P come Processo alla tappa. Nel senso di storica trasmissione in onda dopo la diretta della corsa. Storica perché è ferma alle prime edizioni: gli ultimi Processi alla tappa veri risalgono a mezzo secolo fa. Pur alternando i conduttori, da anni non viene risolto il problema principale: sincronizzare il programma con la corsa. Quando c’è lo sprint, si dedica la puntata a Nibali, quando due corridori litigano in corsa si celebra il vincitore del giorno prima, quando arrivano le montagne si discute su chi sia stato il velocista migliore, quando un favorito crolla si festeggia la nascita del figlio di un gregario: un po’ come quei ristoranti dove si fatica a cucinare piatti espressi e si servono solo prodotti surgelati. Mai come quest’anno, è ferma anche la scenografia: il Processo vero andrebbe fatto a chi ha allestito il palco. Una panca per far sedere gli ospiti, neppure comodissima, e stop: per fare meglio, bastava passare all’Ikea. E’ uno scenario così desolante che persino il geniale inventore del programma, Sergio Zavoli, rifiuterebbe di entrarvi come ospite: uno degli ultimi invitati, per migliorare l’ambiente, si è persino offerto di portare una pianta. A far capire che si tratta di un programma tv è la presenza del conduttore in piedi: vedendo quattro figuri immobili e allineati uno a fianco dell’altro, c’è il rischio che chi transita nei paraggi pensi di esser finito al luna park anziché al Giro. E chieda dove si noleggi il fucile per partecipare al tiro a segno.

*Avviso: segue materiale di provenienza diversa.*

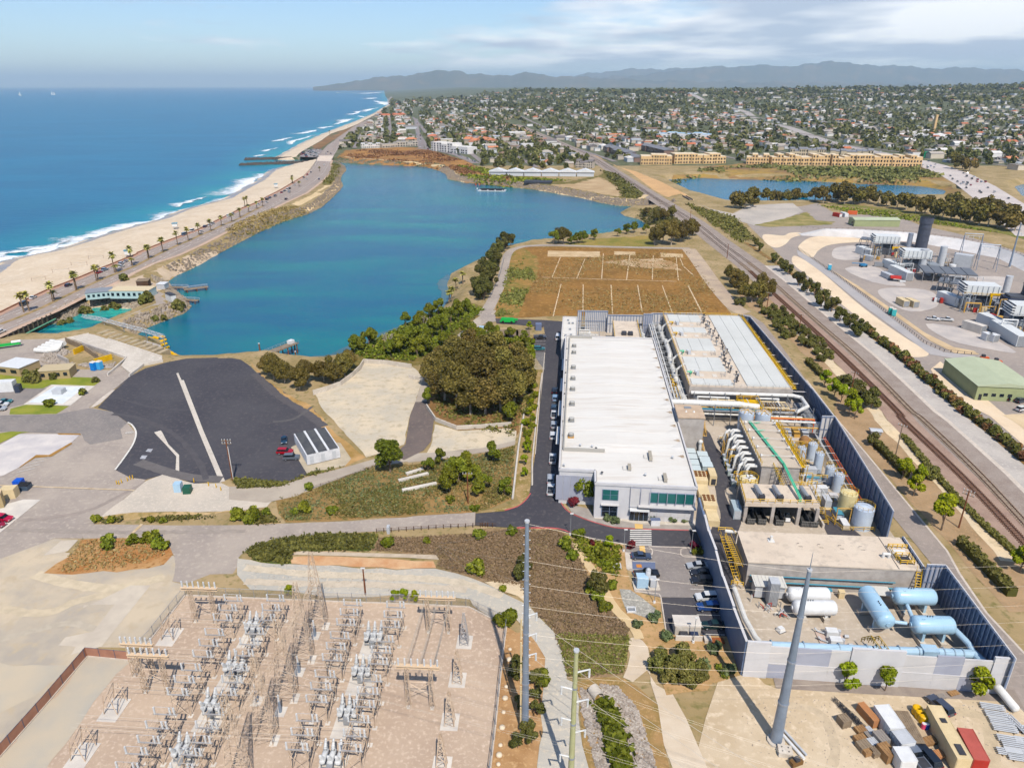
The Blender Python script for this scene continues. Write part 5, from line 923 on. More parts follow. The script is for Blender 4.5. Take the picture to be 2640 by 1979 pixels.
for k in range(16):m=MB();x,y=5.5+rnd.random()*6.5,16.5+rnd.random()*6;m.tube([(x,y,0),(x,y,.6+rnd.random()*1.4),(x+rnd.uniform(-1.2,1.2),y+rnd.uniform(-1.2,1.2),.6+rnd.random())],.1,5);m.build('pipe',(LGREYM,PIPEW,GREYM,REDM)[k%4],q)
q=pthing('ladle_tray','white tilted tray on the yard floor left of the pumps','tray',9.8,12.6);MB().box(0,0,.1,1.5,1.3,.8,.5,.7).build('body',WHITEM,q);MB().box(0,0,0,1.7,1.5,.12,.5).build('base',DARKM,q)
t=pthing('front_wall','pale grey panelled front wall of the plant compound','wall',0,0);x=-.2
for i,(w,a)in enumerate(((4.2,1),(4.0,0),(6.6,0),(3.4,0),(9.2,1),(5.4,0),(4.6,2),(4.8,0),(3.4,1))):
 if a==1:MB().box(x+w/2,-.02,0,w-.02,.45,8.2).build('tall_panel',PANELW,t)
 else:
  MB().box(x+w/2,.05,0,w-.02,.3,3.4).build('lower_panel',(PANELP,PANELG,PANELP)[i%3],t);MB().box(x+w/2,.12,3.4,w-.02,.3,3.8 if i!=6 else 4.2).build('upper_panel',(PANELG,PANELP)[i%2]if a==0 else PANELG,t);MB().box(x+w/2,-.06,3.3,w,.14,.22).build('rail',PANELP,t)
 x+=w
t=pthing('west_wall','dark shaded blue-grey side wall beside the car park','wall',0,0)
WP=[(-.3,0),(-.9,9),(-1.3,18),(-1.2,27),(-1.6,34),(-1.4,41)]
for i,(a,b)in enumerate(zip(WP,WP[1:])):
 m=MB();m.box((a[0]+b[0])/2,(a[1]+b[1])/2,0,.4,b[1]-a[1]-.02,8.0+(.3 if i%2 else 0),math.atan2(-(b[0]-a[0]),b[1]-a[1]));m.build('panel',BLUEWALL,t);m=MB();m.box((a[0]+b[0])/2,(a[1]+b[1])/2,8.0+(.3 if i%2 else 0),.5,b[1]-a[1],.1,math.atan2(-(b[0]-a[0]),b[1]-a[1]));m.build('coping',PANELP,t)
t=pthing('fin_wall','leaning blue-grey fin wall at the front right corner of the process building','wall',0,0)
m=MB();m.add([(-2.0,47.5,0),(-1.2,40,0),(-1.2,41,6.2),(-2.0,47.5,8.6),(-1.6,47.5,0),(-.8,40,0),(-.8,41,6.2),(-1.6,47.5,8.6)],[(0,3,2,1),(4,5,6,7),(0,1,5,4),(1,2,6,5),(2,3,7,6),(3,0,4,7)]);m.build('panel',BLUEWALL,t)
m=MB();m.add([(-1.6,44,0),(-.4,38,0),(-.4,38.6,5.2),(-1.3,44,7.2),(-1.3,44,0),(-.1,38,0),(-.1,38.6,5.2),(-1.0,44,7.2)],[(0,3,2,1),(4,5,6,7),(0,1,5,4),(1,2,6,5),(2,3,7,6),(3,0,4,7)]);m.build('panel',BLUEWALL,t)
screen('blue-grey ribbed wall enclosing the vessel yard on the railway side',44.8,-.8,44.9,25.2,8.8,20,BLUEWALL,back=False)
screen('short grey screen return behind the far blue vessel',41.2,25.2,44.9,25.3,8.8,4,PANELG)
screen('blue-grey ribbed wall beside the low tan building',41.3,25.3,41.5,37,7.4,9,BLUEWALL,back=False)
screen('blue-grey ribbed wall along the chemical tanks',42.3,45.2,45.4,97,8.8,34,BLUEWALL,back=False)
screen('pale grey return panel in the railway-side wall by the cabinets',41.6,97,45.4,97.1,8.8,3,PANELP)
screen('blue-grey ribbed wall by the pipe rack and cabinets',45.2,97.2,44.9,118.5,8.8,16,BLUEWALL,back=False)
screen('blue-grey ribbed wall along the filter basin',44.9,118.6,41.7,197,8.6,40,BLUEWALL,back=False)
screen('blue-grey rear corner screen of the filter basin',37.5,200.4,41.7,197,8.6,4,BLUEWALL)
q=pthing('brace_row','white struts bracing the blue wall to the filter basin','bracing',0,0)
for k in range(11):m=MB();y=122+k*7;m.bar((39.6-.015*(y-120),y,6),(44.6-.04*(y-120),y,6),.3);m.build('strut',PANELP,q)
q=pthing('capped_pipe','white capped pipe stub slanting out of the front wall corner','pipe',44.2,-2.2);m=MB();m.capsule((-.6,1.6,2.0),(.8,-2.0,.9),.75,14,.6);smooth_angle(m.build('pipe',PIPEW,q));MB().box(.3,-1,0,1.2,.6,.3).build('saddle',CONC,q)
# plants
def leafmat(name,c1,c2,c3,rv=.25):
 m=bpy.data.materials.new(name);m.use_nodes=True;t=m.node_tree;b=t.nodes['Principled BSDF'];b.inputs['Roughness'].default_value=.75;b.inputs['Specular IOR Level'].default_value=.15
 f=lambda c:tuple(x*.80 for x in srgb(c))+(1,)
 g=t.nodes.new('ShaderNodeNewGeometry');r=t.nodes.new('ShaderNodeValToRGB');t.links.new(g.outputs['Random Per Island'],r.inputs[0])
 e=r.color_ramp.elements;e[0].color=f(c1);e[0].position=.1;e[1].color=f(c2);e[1].position=.6;x=e.new(1.0);x.color=f(c3)
 oi=t.nodes.new('ShaderNodeObjectInfo');hs=t.nodes.new('ShaderNodeHueSaturation');mr=t.nodes.new('ShaderNodeMapRange');mr.inputs[3].default_value=1-rv;mr.inputs[4].default_value=1+rv
 t.links.new(oi.outputs['Random'],mr.inputs[0]);t.links.new(mr.outputs[0],hs.inputs['Value']);t.links.new(r.outputs[0],hs.inputs['Color'])
 mr2=t.nodes.new('ShaderNodeMapRange');mr2.inputs[3].default_value=.485;mr2.inputs[4].default_value=.515;fr=t.nodes.new('ShaderNodeMath');fr.operation='PINGPONG';fr.inputs[1].default_value=.137;t.links.new(oi.outputs['Random'],fr.inputs[0]);mr2.inputs[2].default_value=.137;t.links.new(fr.outputs[0],mr2.inputs[0]);t.links.new(mr2.outputs[0],hs.inputs['Hue'])
 t.links.new(hs.outputs[0],b.inputs['Base Color']);return m
LEAF=dict(euc=leafmat('eucalyptus_leaf',(84,77,41),(114,102,56),(142,128,78)),green=leafmat('green_leaf',(82,88,34),(110,115,48),(140,142,68)),lime=leafmat('lime_leaf',(100,110,36),(134,142,52),(162,166,74)),dark=leafmat('dark_leaf',(70,70,38),(92,92,50),(118,114,66)),olive=leafmat('olive_leaf',(90,90,48),(112,110,62),(136,130,82)),grey=leafmat('grey_leaf',(82,92,62),(104,114,78),(130,138,100)),red=leafmat('maroon_leaf',(82,30,40),(110,44,52),(140,62,66)),brown=leafmat('brown_leaf',(110,78,56),(134,100,70),(158,124,90)),purple=leafmat('heath_leaf',(140,122,92),(156,136,106),(172,152,124)),gold=leafmat('dry_leaf',(146,124,82),(168,144,100),(186,164,124)),palm=leafmat('palm_leaf',(128,126,66),(164,156,90),(196,186,124)),town=leafmat('town_leaf',(84,88,52),(110,112,68),(138,134,88),.35),pink=leafmat('pink_flower',(196,60,80),(214,90,104),(226,120,130)))
BARK=mat('bark',(140,122,104),(110,94,80),2,rough=.95);PBARK=mat('pale_bark',(196,184,168),(160,146,128),1.2,rough=.9)
def leaves_np(centres,radii,n,size,seed,squash=1.0,shell=.55,flat=.0):
 rs=np.random.RandomState(seed);k=rs.choice(len(centres),n,p=np.array(radii)**2/np.sum(np.array(radii)**2));C=np.array(centres)[k];Rr=np.array(radii)[k]
 d=rs.normal(size=(n,3));d/=np.linalg.norm(d,axis=1)[:,None];rad=shell+(1-shell)*rs.random(n)**.5
 pos=C+d*(Rr*rad)[:,None]*np.array([1,1,squash]);nrm=d*.9+rs.normal(size=(n,3))*.55+np.array([0,0,.35]);nrm/=np.linalg.norm(nrm,axis=1)[:,None]
 t=np.cross(nrm,rs.normal(size=(n,3)));t/=np.linalg.norm(t,axis=1)[:,None];b=np.cross(nrm,t);s=size*(.6+.8*rs.random(n))
 v=np.stack([pos-t*s[:,None]*.5-b*s[:,None]*.32,pos+t*s[:,None]*.45-b*s[:,None]*.38,pos+t*s[:,None]*.55+b*s[:,None]*.3,pos-t*s[:,None]*.4+b*s[:,None]*.42],1)
 return v.reshape(-1,3)
def quads_mesh(name,v,m):
 n=len(v)//4;me=bpy.data.meshes.new(name);me.vertices.add(len(v));me.vertices.foreach_set('co',v.astype(np.float32).ravel());me.loops.add(len(v));me.loops.foreach_set('vertex_index',np.arange(len(v),dtype=np.int32));me.polygons.add(n);me.polygons.foreach_set('loop_start',np.arange(0,len(v),4,dtype=np.int32));me.update(calc_edges=True)
 if m:me.materials.append(m)
 return me
def blobs(seed,n,w,h0,h1,r0,r1):
 r=random.Random(seed);C=[];Rr=[]
 for i in range(n):
  a=r.uniform(0,6.28);t=r.random();d=w*(.25+.75*math.sqrt(r.random()))*math.sin(math.pi*(.2+.7*t));C.append((d*math.cos(a),d*math.sin(a),h0+(h1-h0)*t));Rr.append(r.uniform(r0,r1))
 return C,Rr
CROWN={};TRUNK={}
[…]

T come Tafi. Nel senso di Andrea, ex corridore di valore, vincitore di classiche. Anche se al termine ex si sta ribellando da tempo: compiuti i cinquant’anni, anziché usar la bici per fare belle passeggiate, ha ripreso a gareggiare fra gli amatori. Ci ha preso così gusto da convincersi di poter tornare a correre alla sua età la Parigi-Roubaix, vinta vent’anni fa, ultimo italiano a riuscirci: la Rubè vera, quella di Sagan per intenderci, non quella dei ragionier Fantozzi. Avrebbe voluto farla già quest’anno, ma non ha trovato una squadra disposta ad ingaggiarlo soltanto per la corsa. Poi si è rotto una clavicola e si è messo il cuore in pace. Almeno per quest’anno: già il prossimo intende riprovarci. ‘Un po’ in ritardo, i francesi hanno capito che la mia presenza è utile’, dice. Per convincerli, cambierà strategia: invece di annunciare di voler fare la Rubè e poi cercarsi una squadra, farà il contrario. Un po’ in ritardo, anche lui l’ha capita.
T come trecentosessanta. Nel senso di pillola televisiva con cui Eurosport riassume la tappa. Un piccolo gioiello, oltre che una felicissima idea: sei minuti montati benissimo, dove Giulia Cicchinè si diverte con i due telecronisti, Luca Gregorio e Riccardo Magrini, un vero show man prestato alla diretta. E’ un modo divertente di seguire il Giro, è la conferma che si può proporre in grande stile la corsa a 360 gradi anche senza disporre di mezzi da novanta.